(Records with scene code)
((

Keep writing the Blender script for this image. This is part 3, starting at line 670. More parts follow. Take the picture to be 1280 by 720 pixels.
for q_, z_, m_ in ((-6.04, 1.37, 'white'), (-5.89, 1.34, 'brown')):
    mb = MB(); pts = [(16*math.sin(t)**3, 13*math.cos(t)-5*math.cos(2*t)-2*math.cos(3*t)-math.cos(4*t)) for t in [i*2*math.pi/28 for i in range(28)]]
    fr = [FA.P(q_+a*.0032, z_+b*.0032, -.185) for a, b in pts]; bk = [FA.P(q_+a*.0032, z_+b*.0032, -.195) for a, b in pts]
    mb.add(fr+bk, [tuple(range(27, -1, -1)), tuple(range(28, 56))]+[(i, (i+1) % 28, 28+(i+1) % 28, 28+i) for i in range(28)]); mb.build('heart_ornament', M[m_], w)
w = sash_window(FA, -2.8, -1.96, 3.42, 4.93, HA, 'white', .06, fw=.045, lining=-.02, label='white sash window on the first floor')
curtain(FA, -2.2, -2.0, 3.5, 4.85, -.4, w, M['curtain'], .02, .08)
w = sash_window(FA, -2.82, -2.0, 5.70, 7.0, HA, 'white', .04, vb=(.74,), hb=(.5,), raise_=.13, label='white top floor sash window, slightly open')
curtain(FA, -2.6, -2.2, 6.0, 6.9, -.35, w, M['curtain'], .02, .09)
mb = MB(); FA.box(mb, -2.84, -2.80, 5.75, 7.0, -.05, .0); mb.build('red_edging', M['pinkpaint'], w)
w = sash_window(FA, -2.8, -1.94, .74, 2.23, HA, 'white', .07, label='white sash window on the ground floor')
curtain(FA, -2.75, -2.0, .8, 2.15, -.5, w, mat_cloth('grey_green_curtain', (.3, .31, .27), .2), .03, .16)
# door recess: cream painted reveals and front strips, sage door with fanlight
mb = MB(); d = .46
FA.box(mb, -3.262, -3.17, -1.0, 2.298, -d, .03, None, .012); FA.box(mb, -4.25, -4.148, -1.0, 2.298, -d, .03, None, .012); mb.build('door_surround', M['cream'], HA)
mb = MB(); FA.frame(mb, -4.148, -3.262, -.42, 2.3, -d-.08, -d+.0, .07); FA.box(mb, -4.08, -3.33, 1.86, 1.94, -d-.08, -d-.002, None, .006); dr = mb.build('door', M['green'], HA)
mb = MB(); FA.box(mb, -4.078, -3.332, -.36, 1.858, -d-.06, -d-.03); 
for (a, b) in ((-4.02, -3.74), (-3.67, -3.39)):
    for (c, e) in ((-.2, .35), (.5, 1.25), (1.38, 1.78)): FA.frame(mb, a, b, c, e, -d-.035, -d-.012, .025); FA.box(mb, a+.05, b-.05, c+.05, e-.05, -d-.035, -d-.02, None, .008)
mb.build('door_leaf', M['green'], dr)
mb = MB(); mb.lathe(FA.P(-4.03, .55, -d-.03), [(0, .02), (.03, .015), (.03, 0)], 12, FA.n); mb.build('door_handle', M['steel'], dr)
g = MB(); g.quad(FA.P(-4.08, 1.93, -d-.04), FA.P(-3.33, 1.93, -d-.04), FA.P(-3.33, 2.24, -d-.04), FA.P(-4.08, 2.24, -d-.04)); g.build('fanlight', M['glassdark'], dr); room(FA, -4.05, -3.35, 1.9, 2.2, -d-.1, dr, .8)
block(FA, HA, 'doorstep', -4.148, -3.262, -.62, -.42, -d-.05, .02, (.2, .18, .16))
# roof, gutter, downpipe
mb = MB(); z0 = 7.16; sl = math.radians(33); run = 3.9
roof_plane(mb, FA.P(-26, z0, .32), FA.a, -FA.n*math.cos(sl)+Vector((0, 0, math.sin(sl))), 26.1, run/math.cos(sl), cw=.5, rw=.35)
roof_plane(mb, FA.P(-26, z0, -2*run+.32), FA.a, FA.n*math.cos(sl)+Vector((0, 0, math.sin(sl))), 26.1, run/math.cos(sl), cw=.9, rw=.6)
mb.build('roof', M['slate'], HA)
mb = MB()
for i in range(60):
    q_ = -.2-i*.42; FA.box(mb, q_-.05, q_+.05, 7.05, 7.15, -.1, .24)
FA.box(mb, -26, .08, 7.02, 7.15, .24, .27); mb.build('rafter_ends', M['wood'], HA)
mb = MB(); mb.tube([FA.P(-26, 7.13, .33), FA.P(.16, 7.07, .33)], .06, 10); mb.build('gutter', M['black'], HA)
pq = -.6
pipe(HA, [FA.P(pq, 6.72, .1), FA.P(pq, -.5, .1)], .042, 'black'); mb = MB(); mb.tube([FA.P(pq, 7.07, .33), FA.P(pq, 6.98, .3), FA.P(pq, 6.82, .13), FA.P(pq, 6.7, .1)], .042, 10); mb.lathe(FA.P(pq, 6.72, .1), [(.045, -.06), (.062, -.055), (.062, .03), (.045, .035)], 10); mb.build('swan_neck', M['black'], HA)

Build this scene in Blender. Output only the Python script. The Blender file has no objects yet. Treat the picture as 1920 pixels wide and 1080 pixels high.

))

WHAT THE EXERCISE ASKS »
From the first line to the last, please quote the material above exactly.

WRITTEN SOLUTION »
Keep writing the Blender script for this image. This is part 3, starting at line 670. More parts follow. Take the picture to be 1280 by 720 pixels.
for q_, z_, m_ in ((-6.04, 1.37, 'white'), (-5.89, 1.34, 'brown')):
    mb = MB(); pts = [(16*math.sin(t)**3, 13*math.cos(t)-5*math.cos(2*t)-2*math.cos(3*t)-math.cos(4*t)) for t in [i*2*math.pi/28 for i in range(28)]]
    fr = [FA.P(q_+a*.0032, z_+b*.0032, -.185) for a, b in pts]; bk = [FA.P(q_+a*.0032, z_+b*.0032, -.195) for a, b in pts]
    mb.add(fr+bk, [tuple(range(27, -1, -1)), tuple(range(28, 56))]+[(i, (i+1) % 28, 28+(i+1) % 28, 28+i) for i in range(28)]); mb.build('heart_ornament', M[m_], w)
w = sash_window(FA, -2.8, -1.96, 3.42, 4.93, HA, 'white', .06, fw=.045, lining=-.02, label='white sash window on the first floor')
curtain(FA, -2.2, -2.0, 3.5, 4.85, -.4, w, M['curtain'], .02, .08)
w = sash_window(FA, -2.82, -2.0, 5.70, 7.0, HA, 'white', .04, vb=(.74,), hb=(.5,), raise_=.13, label='white top floor sash window, slightly open')
curtain(FA, -2.6, -2.2, 6.0, 6.9, -.35, w, M['curtain'], .02, .09)
mb = MB(); FA.box(mb, -2.84, -2.80, 5.75, 7.0, -.05, .0); mb.build('red_edging', M['pinkpaint'], w)
w = sash_window(FA, -2.8, -1.94, .74, 2.23, HA, 'white', .07, label='white sash window on the ground floor')
curtain(FA, -2.75, -2.0, .8, 2.15, -.5, w, mat_cloth('grey_green_curtain', (.3, .31, .27), .2), .03, .16)
# door recess: cream painted reveals and front strips, sage door with fanlight
mb = MB(); d = .46
FA.box(mb, -3.262, -3.17, -1.0, 2.298, -d, .03, None, .012); FA.box(mb, -4.25, -4.148, -1.0, 2.298, -d, .03, None, .012); mb.build('door_surround', M['cream'], HA)
mb = MB(); FA.frame(mb, -4.148, -3.262, -.42, 2.3, -d-.08, -d+.0, .07); FA.box(mb, -4.08, -3.33, 1.86, 1.94, -d-.08, -d-.002, None, .006); dr = mb.build('door', M['green'], HA)
mb = MB(); FA.box(mb, -4.078, -3.332, -.36, 1.858, -d-.06, -d-.03); 
for (a, b) in ((-4.02, -3.74), (-3.67, -3.39)):
    for (c, e) in ((-.2, .35), (.5, 1.25), (1.38, 1.78)): FA.frame(mb, a, b, c, e, -d-.035, -d-.012, .025); FA.box(mb, a+.05, b-.05, c+.05, e-.05, -d-.035, -d-.02, None, .008)
mb.build('door_leaf', M['green'], dr)
mb = MB(); mb.lathe(FA.P(-4.03, .55, -d-.03), [(0, .02), (.03, .015), (.03, 0)], 12, FA.n); mb.build('door_handle', M['steel'], dr)
g = MB(); g.quad(FA.P(-4.08, 1.93, -d-.04), FA.P(-3.33, 1.93, -d-.04), FA.P(-3.33, 2.24, -d-.04), FA.P(-4.08, 2.24, -d-.04)); g.build('fanlight', M['glassdark'], dr); room(FA, -4.05, -3.35, 1.9, 2.2, -d-.1, dr, .8)
block(FA, HA, 'doorstep', -4.148, -3.262, -.62, -.42, -d-.05, .02, (.2, .18, .16))
# roof, gutter, downpipe
mb = MB(); z0 = 7.16; sl = math.radians(33); run = 3.9
roof_plane(mb, FA.P(-26, z0, .32), FA.a, -FA.n*math.cos(sl)+Vector((0, 0, math.sin(sl))), 26.1, run/math.cos(sl), cw=.5, rw=.35)
roof_plane(mb, FA.P(-26, z0, -2*run+.32), FA.a, FA.n*math.cos(sl)+Vector((0, 0, math.sin(sl))), 26.1, run/math.cos(sl), cw=.9, rw=.6)
mb.build('roof', M['slate'], HA)
mb = MB()
for i in range(60):
    q_ = -.2-i*.42; FA.box(mb, q_-.05, q_+.05, 7.05, 7.15, -.1, .24)
FA.box(mb, -26, .08, 7.02, 7.15, .24, .27); mb.build('rafter_ends', M['wood'], HA)
mb = MB(); mb.tube([FA.P(-26, 7.13, .33), FA.P(.16, 7.07, .33)], .06, 10); mb.build('gutter', M['black'], HA)
pq = -.6
pipe(HA, [FA.P(pq, 6.72, .1), FA.P(pq, -.5, .1)], .042, 'black'); mb = MB(); mb.tube([FA.P(pq, 7.07, .33), FA.P(pq, 6.98, .3), FA.P(pq, 6.82, .13), FA.P(pq, 6.7, .1)], .042, 10); mb.lathe(FA.P(pq, 6.72, .1), [(.045, -.06), (.062, -.055), (.062, .03), (.045, .035)], 10); mb.build('swan_neck', M['black'], HA)

Build this scene in Blender. Output only the Python script. The Blender file has no objects yet. Treat the picture as 1920 pixels wide and 1080 pixels high.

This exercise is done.